WRIGHTING

I understand my limitations as an author. I think I got 54 marks out of 100 in School Certificate English. My wife, Alison, my daughter Jane and I’m guessing my son-in-law, Stephen, all scored more than that. I know Jane was really close to double my score on her own. Jane and Stephen went on to earn degrees in English and Alison included English as a major portion of her degree.

I, on the other hand, stayed well away from studying my native tongue. There were many reasons. I couldn’t spell. I used too many words. I had no idea what words like participial [sic] meant and all those rules, like “i before e, or is it o, except after c or d or f” were as meaningless as the London Times cryptic crossword. I am certainly no Tolkien or Jane, Alison or Stephen for that matter.

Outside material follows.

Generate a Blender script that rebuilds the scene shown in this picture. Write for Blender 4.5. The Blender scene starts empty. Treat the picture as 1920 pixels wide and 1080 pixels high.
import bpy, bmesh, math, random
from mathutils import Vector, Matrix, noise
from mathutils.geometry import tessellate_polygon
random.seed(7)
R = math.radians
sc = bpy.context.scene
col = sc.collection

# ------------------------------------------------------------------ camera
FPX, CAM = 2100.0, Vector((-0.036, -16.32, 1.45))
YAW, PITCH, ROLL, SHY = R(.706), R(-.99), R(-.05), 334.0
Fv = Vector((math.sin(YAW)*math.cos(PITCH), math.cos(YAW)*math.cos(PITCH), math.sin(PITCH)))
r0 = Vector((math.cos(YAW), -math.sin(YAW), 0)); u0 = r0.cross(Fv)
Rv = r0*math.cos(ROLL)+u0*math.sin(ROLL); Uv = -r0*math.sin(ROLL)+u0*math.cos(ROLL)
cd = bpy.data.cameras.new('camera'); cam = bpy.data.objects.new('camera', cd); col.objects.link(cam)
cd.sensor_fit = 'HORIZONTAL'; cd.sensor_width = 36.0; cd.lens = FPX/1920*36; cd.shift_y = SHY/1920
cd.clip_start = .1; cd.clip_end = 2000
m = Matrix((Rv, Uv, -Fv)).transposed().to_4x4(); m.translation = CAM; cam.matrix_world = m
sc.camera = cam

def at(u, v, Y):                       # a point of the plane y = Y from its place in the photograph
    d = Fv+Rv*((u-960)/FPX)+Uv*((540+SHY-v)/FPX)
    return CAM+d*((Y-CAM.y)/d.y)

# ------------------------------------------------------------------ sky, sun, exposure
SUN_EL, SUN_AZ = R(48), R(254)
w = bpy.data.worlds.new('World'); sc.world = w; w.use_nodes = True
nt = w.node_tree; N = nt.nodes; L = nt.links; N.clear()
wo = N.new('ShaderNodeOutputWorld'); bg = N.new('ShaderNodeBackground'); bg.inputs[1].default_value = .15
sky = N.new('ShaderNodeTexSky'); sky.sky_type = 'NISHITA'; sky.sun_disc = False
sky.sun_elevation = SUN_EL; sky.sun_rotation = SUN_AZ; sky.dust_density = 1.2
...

However, what I have done is soldier on writing a blog called Swimwatch for twenty-five years. I’ve also had three books on swimming published by the very reputable German publisher, Meyer and Meyer. Those literary Everests were achieved because of a love of the subject. None of them, I would recommend for their literary merit.

What my writing experience and my close contact with real masters of English has taught me is, throw grammatical stones with caution. The next time you open your laptop might be the beginning of a glass house disaster.

With this background I was interested to read Kiwi Swimming’s Facebook report on the Swimming New Zealand Annual Report. Instead of discussing the organisation’s financial performance Kiwi Swimming went on about a misspelt heading.

“If we want our swimmers to set high standards, this is not really a good spelling example set by Swimming NZ in its Annual Report. TECHINCAL OFFICIALS.”

I read the Report long before Kiwi Swimming alerted me to the misspelt heading. I hadn’t even noticed the error. I knew what Swimming New Zealand meant. And that was good enough for me. One thing I am sure of though – Swimming New Zealand’s spelling of Technical, as sure as God made little green apples, made no difference to the standard of my coaching in the morning. How well I spell or cook a perfect souffle has no relevance to my ability to play American football. What a load of rubbish that Facebook page comes up with.

Kiwi Swimming’s public horror at Swimming New Zealand’s spelling is thrown into perspective when in the very next post Kiwi Swimming explains itself with this gem of a phrase:

“going forward in the near future”        

Well, there you go. Isn’t that brilliant English? While Swimming New Zealand’s spelling error may have missed my attention altogether, this nonsense stopped me in my tracks. I think we should all go off to bed early tonight. When we wake up, and after eight hours “going forward in the near future”, we might understand what he or she means.

PS – People in glass houses should not throw stones. I wonder what Kiwi Swimming got in School Certificate English.